** start of Data block **

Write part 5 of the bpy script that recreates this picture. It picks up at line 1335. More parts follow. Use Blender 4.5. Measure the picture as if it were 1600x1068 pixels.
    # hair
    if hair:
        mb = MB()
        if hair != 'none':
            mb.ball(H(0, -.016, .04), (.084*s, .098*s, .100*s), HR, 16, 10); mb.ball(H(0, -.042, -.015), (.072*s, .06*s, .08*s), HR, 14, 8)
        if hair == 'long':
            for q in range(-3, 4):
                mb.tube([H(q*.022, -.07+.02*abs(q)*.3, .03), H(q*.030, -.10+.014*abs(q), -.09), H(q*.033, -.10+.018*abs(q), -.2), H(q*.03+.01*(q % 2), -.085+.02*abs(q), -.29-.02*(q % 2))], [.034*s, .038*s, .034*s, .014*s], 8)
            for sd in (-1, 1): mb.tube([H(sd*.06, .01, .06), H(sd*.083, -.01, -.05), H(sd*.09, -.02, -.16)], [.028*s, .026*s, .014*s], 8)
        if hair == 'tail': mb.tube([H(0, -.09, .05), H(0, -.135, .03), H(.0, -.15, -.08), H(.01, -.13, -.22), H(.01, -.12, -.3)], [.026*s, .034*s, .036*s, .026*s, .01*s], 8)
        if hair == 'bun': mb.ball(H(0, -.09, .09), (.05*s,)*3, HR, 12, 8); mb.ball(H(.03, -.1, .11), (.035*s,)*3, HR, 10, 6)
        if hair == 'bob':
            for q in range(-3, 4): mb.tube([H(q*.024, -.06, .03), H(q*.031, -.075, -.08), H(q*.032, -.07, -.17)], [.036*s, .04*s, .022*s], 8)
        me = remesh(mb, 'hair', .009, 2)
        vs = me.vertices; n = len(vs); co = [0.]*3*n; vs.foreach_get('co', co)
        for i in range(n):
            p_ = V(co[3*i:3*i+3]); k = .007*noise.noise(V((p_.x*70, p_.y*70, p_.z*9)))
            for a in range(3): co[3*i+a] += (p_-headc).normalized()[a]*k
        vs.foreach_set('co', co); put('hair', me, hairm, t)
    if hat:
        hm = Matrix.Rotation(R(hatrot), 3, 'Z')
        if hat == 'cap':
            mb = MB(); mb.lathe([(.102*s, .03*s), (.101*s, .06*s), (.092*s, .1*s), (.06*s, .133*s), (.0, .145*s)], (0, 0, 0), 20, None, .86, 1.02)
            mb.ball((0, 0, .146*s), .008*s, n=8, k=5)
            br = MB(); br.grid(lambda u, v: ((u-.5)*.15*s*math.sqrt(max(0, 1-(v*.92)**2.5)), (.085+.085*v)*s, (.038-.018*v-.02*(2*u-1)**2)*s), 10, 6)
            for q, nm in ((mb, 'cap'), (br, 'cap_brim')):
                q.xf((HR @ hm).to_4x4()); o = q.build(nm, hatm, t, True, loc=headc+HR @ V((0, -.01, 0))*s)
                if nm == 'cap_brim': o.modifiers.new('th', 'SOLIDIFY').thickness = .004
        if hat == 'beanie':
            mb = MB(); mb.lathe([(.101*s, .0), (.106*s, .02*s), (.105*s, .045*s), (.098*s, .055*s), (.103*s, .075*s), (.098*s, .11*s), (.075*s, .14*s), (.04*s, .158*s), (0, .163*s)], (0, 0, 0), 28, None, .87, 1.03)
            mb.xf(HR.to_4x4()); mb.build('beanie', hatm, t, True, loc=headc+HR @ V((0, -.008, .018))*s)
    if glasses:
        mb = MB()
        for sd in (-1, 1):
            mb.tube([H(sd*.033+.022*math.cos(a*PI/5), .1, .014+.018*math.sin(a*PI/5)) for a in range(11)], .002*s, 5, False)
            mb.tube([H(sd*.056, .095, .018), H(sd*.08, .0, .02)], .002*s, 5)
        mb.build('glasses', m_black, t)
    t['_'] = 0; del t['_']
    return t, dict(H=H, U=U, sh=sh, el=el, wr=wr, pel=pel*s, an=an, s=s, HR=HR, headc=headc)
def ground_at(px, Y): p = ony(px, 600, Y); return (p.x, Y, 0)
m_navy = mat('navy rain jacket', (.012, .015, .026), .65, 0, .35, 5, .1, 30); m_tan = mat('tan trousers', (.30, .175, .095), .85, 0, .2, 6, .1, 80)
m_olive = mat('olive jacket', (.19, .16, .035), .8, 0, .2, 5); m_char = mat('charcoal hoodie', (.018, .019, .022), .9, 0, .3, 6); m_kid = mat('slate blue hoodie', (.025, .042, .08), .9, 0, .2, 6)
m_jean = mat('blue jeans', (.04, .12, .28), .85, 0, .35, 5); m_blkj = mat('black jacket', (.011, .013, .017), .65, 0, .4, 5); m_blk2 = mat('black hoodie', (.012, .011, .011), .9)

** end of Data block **

Task:
Reproduce the data, keeping every line exactly the same.

Exercise solution:
Write part 5 of the bpy script that recreates this picture. It picks up at line 1335. More parts follow. Use Blender 4.5. Measure the picture as if it were 1600x1068 pixels.
    # hair
    if hair:
        mb = MB()
        if hair != 'none':
            mb.ball(H(0, -.016, .04), (.084*s, .098*s, .100*s), HR, 16, 10); mb.ball(H(0, -.042, -.015), (.072*s, .06*s, .08*s), HR, 14, 8)
        if hair == 'long':
            for q in range(-3, 4):
                mb.tube([H(q*.022, -.07+.02*abs(q)*.3, .03), H(q*.030, -.10+.014*abs(q), -.09), H(q*.033, -.10+.018*abs(q), -.2), H(q*.03+.01*(q % 2), -.085+.02*abs(q), -.29-.02*(q % 2))], [.034*s, .038*s, .034*s, .014*s], 8)
            for sd in (-1, 1): mb.tube([H(sd*.06, .01, .06), H(sd*.083, -.01, -.05), H(sd*.09, -.02, -.16)], [.028*s, .026*s, .014*s], 8)
        if hair == 'tail': mb.tube([H(0, -.09, .05), H(0, -.135, .03), H(.0, -.15, -.08), H(.01, -.13, -.22), H(.01, -.12, -.3)], [.026*s, .034*s, .036*s, .026*s, .01*s], 8)
        if hair == 'bun': mb.ball(H(0, -.09, .09), (.05*s,)*3, HR, 12, 8); mb.ball(H(.03, -.1, .11), (.035*s,)*3, HR, 10, 6)
        if hair == 'bob':
            for q in range(-3, 4): mb.tube([H(q*.024, -.06, .03), H(q*.031, -.075, -.08), H(q*.032, -.07, -.17)], [.036*s, .04*s, .022*s], 8)
        me = remesh(mb, 'hair', .009, 2)
        vs = me.vertices; n = len(vs); co = [0.]*3*n; vs.foreach_get('co', co)
        for i in range(n):
            p_ = V(co[3*i:3*i+3]); k = .007*noise.noise(V((p_.x*70, p_.y*70, p_.z*9)))
            for a in range(3): co[3*i+a] += (p_-headc).normalized()[a]*k
        vs.foreach_set('co', co); put('hair', me, hairm, t)
    if hat:
        hm = Matrix.Rotation(R(hatrot), 3, 'Z')
        if hat == 'cap':
            mb = MB(); mb.lathe([(.102*s, .03*s), (.101*s, .06*s), (.092*s, .1*s), (.06*s, .133*s), (.0, .145*s)], (0, 0, 0), 20, None, .86, 1.02)
            mb.ball((0, 0, .146*s), .008*s, n=8, k=5)
            br = MB(); br.grid(lambda u, v: ((u-.5)*.15*s*math.sqrt(max(0, 1-(v*.92)**2.5)), (.085+.085*v)*s, (.038-.018*v-.02*(2*u-1)**2)*s), 10, 6)
            for q, nm in ((mb, 'cap'), (br, 'cap_brim')):
                q.xf((HR @ hm).to_4x4()); o = q.build(nm, hatm, t, True, loc=headc+HR @ V((0, -.01, 0))*s)
                if nm == 'cap_brim': o.modifiers.new('th', 'SOLIDIFY').thickness = .004
        if hat == 'beanie':
            mb = MB(); mb.lathe([(.101*s, .0), (.106*s, .02*s), (.105*s, .045*s), (.098*s, .055*s), (.103*s, .075*s), (.098*s, .11*s), (.075*s, .14*s), (.04*s, .158*s), (0, .163*s)], (0, 0, 0), 28, None, .87, 1.03)
            mb.xf(HR.to_4x4()); mb.build('beanie', hatm, t, True, loc=headc+HR @ V((0, -.008, .018))*s)
    if glasses:
        mb = MB()
        for sd in (-1, 1):
            mb.tube([H(sd*.033+.022*math.cos(a*PI/5), .1, .014+.018*math.sin(a*PI/5)) for a in range(11)], .002*s, 5, False)
            mb.tube([H(sd*.056, .095, .018), H(sd*.08, .0, .02)], .002*s, 5)
        mb.build('glasses', m_black, t)
    t['_'] = 0; del t['_']
    return t, dict(H=H, U=U, sh=sh, el=el, wr=wr, pel=pel*s, an=an, s=s, HR=HR, headc=headc)
def ground_at(px, Y): p = ony(px, 600, Y); return (p.x, Y, 0)
m_navy = mat('navy rain jacket', (.012, .015, .026), .65, 0, .35, 5, .1, 30); m_tan = mat('tan trousers', (.30, .175, .095), .85, 0, .2, 6, .1, 80)
m_olive = mat('olive jacket', (.19, .16, .035), .8, 0, .2, 5); m_char = mat('charcoal hoodie', (.018, .019, .022), .9, 0, .3, 6); m_kid = mat('slate blue hoodie', (.025, .042, .08), .9, 0, .2, 6)
m_jean = mat('blue jeans', (.04, .12, .28), .85, 0, .35, 5); m_blkj = mat('black jacket', (.011, .013, .017), .65, 0, .4, 5); m_blk2 = mat('black hoodie', (.012, .011, .011), .9)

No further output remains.